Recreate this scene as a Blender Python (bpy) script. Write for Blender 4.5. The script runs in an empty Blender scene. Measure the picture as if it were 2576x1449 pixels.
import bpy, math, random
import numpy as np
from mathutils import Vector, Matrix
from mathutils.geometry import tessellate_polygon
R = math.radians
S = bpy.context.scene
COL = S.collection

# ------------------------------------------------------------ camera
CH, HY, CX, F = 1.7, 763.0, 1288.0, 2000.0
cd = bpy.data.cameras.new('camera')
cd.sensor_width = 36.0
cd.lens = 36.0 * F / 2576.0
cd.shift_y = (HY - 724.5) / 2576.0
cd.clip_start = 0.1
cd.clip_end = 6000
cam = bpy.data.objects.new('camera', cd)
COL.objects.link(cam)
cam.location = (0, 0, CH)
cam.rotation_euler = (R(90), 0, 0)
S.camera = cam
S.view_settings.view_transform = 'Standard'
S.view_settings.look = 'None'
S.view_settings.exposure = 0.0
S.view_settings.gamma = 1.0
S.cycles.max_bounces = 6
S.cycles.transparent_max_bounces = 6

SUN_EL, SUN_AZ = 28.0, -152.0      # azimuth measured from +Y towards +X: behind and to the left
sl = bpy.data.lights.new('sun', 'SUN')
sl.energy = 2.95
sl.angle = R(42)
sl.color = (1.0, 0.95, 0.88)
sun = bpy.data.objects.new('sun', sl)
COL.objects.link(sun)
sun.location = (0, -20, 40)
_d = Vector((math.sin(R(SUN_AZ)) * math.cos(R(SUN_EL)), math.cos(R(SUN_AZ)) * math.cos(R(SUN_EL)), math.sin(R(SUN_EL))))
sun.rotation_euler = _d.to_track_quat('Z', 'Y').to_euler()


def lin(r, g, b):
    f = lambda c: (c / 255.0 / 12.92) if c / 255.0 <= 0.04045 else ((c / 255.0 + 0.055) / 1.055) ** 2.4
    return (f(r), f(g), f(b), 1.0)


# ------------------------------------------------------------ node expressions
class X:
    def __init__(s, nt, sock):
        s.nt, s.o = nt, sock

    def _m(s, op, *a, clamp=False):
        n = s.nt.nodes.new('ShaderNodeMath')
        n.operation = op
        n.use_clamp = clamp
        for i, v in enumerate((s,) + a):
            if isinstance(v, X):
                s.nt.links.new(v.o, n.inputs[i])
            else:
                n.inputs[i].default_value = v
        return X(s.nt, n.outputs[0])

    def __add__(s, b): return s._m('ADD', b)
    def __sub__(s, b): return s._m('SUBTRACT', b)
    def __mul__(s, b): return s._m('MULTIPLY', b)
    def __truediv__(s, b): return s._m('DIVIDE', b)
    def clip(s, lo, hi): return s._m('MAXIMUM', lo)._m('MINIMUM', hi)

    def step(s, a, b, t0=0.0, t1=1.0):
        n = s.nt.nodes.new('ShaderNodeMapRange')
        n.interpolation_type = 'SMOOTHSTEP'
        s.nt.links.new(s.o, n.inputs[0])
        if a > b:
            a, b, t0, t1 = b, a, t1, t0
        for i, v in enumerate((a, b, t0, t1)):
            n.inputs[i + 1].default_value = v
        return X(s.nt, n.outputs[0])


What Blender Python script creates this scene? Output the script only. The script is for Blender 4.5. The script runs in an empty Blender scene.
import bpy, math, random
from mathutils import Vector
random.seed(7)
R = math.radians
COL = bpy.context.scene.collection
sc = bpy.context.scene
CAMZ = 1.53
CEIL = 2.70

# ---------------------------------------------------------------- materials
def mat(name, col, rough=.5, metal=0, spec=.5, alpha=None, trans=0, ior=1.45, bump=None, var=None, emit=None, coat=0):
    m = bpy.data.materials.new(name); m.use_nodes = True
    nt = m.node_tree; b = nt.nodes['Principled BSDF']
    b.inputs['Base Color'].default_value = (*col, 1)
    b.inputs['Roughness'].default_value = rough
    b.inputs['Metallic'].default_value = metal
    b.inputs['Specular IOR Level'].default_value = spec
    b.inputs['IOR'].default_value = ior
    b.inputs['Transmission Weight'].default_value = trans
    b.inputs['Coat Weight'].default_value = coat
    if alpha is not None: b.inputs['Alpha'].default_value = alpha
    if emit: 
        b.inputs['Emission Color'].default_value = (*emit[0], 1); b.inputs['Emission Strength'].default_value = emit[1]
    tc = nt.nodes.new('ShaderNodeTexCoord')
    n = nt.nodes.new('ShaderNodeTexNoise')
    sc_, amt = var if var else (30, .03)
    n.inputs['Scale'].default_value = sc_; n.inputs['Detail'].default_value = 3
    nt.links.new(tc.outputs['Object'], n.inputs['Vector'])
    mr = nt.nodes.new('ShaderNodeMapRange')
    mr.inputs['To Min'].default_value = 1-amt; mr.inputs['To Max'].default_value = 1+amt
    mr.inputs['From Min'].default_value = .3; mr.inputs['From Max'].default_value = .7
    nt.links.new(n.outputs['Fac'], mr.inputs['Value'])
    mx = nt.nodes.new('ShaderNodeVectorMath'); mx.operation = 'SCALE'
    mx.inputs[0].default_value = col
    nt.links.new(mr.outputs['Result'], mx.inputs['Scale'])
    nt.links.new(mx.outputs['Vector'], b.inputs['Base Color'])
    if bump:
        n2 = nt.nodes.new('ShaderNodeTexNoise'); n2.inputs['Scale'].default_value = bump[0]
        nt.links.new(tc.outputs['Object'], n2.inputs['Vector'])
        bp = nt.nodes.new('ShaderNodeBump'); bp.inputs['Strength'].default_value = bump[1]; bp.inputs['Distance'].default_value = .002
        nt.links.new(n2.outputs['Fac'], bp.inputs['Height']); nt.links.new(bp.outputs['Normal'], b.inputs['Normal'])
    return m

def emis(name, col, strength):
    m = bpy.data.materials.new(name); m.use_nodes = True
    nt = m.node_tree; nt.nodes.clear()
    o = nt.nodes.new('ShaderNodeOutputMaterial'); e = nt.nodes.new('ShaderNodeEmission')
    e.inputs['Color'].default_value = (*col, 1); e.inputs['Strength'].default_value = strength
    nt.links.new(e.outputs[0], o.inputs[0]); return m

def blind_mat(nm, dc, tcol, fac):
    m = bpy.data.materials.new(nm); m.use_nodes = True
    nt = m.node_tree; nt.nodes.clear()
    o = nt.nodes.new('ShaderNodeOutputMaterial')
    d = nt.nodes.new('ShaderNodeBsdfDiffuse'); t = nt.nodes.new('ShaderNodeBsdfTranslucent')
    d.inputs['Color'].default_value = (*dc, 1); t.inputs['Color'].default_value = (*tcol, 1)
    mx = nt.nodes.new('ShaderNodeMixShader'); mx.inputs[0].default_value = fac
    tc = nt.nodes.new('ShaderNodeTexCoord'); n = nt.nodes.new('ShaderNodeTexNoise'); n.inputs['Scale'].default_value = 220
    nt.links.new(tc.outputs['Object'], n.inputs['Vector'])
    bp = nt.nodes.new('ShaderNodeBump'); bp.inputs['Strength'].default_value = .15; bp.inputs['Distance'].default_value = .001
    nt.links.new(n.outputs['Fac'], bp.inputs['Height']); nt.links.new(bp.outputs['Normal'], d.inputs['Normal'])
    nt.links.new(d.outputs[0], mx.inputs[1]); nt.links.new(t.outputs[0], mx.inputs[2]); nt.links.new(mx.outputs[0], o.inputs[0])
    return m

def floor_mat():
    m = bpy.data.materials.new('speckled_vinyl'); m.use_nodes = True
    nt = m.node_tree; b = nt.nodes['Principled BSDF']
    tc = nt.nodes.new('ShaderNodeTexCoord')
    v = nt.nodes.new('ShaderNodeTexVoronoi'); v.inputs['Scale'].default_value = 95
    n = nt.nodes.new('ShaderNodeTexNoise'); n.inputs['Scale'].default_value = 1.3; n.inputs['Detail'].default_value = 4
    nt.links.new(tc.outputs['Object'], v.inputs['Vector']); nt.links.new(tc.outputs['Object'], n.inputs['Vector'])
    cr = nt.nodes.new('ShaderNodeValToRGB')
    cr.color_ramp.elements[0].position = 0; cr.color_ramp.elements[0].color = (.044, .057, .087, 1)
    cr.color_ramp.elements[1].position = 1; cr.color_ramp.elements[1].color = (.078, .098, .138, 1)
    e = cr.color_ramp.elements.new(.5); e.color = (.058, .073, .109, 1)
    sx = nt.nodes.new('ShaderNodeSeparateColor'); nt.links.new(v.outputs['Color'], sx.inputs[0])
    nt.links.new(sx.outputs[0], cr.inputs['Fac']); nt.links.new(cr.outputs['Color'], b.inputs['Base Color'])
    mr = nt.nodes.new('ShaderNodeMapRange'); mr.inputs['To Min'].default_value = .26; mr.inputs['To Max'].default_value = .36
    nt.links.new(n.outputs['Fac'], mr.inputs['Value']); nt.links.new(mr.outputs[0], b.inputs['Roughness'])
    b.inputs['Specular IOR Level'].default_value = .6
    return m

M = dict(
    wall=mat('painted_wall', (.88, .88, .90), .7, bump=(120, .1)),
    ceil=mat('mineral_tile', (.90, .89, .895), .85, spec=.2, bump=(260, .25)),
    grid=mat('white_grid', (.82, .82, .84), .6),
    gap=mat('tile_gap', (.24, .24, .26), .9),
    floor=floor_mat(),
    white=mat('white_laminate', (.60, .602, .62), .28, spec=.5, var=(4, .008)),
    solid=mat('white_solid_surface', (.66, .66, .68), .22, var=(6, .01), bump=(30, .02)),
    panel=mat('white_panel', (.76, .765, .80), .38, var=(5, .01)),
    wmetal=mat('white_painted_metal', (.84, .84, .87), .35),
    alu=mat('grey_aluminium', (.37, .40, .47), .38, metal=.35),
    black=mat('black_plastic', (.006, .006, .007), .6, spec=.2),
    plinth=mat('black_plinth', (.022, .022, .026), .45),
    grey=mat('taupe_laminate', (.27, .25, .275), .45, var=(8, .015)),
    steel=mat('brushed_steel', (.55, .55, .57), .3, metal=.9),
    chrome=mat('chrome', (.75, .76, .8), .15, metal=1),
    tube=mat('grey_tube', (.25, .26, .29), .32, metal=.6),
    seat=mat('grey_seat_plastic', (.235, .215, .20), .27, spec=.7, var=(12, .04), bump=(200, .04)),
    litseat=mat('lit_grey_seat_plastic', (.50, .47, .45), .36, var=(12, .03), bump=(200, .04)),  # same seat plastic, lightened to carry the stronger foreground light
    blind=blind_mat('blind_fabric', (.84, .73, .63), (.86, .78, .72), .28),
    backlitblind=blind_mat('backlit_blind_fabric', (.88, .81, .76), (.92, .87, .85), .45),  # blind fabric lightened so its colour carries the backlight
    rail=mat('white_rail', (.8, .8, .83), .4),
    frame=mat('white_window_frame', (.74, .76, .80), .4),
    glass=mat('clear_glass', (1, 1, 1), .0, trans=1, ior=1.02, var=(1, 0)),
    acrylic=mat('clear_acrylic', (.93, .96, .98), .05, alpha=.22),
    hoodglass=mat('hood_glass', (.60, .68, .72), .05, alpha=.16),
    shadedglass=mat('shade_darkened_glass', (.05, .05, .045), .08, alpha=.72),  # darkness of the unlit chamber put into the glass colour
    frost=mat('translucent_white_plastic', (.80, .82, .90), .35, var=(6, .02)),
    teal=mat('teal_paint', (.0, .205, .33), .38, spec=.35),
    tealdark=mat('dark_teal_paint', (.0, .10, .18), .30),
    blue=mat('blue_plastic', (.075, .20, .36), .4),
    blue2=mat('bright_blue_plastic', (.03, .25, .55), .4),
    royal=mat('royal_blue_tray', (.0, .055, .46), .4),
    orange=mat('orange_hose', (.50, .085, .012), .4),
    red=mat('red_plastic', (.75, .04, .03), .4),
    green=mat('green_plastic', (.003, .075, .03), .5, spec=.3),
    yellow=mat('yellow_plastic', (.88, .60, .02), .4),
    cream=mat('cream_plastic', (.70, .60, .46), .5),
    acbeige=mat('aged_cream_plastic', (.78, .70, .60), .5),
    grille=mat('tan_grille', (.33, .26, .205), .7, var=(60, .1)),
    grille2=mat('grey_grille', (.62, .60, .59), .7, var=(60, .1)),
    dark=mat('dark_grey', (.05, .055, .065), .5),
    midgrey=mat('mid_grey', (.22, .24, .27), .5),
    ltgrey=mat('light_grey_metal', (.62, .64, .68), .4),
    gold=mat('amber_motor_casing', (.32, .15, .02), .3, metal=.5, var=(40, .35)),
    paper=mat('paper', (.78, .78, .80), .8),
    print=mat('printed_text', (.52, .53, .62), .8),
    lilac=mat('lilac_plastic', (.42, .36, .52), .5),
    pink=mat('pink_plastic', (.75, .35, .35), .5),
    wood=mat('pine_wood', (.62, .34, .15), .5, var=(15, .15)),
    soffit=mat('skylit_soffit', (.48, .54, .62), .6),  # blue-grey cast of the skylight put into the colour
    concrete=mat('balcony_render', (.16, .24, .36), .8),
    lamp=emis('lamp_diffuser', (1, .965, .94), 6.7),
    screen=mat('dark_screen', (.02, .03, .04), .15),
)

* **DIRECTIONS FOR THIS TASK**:
Starting at the line that holds "What Blender Python", copy each line exactly and stop after the line that holds "CEIL = 2.70".

* **ANSWER BELOW**:
What Blender Python script creates this scene? Output the script only. The script is for Blender 4.5. The script runs in an empty Blender scene.
import bpy, math, random
from mathutils import Vector
random.seed(7)
R = math.radians
COL = bpy.context.scene.collection
sc = bpy.context.scene
CAMZ = 1.53
CEIL = 2.70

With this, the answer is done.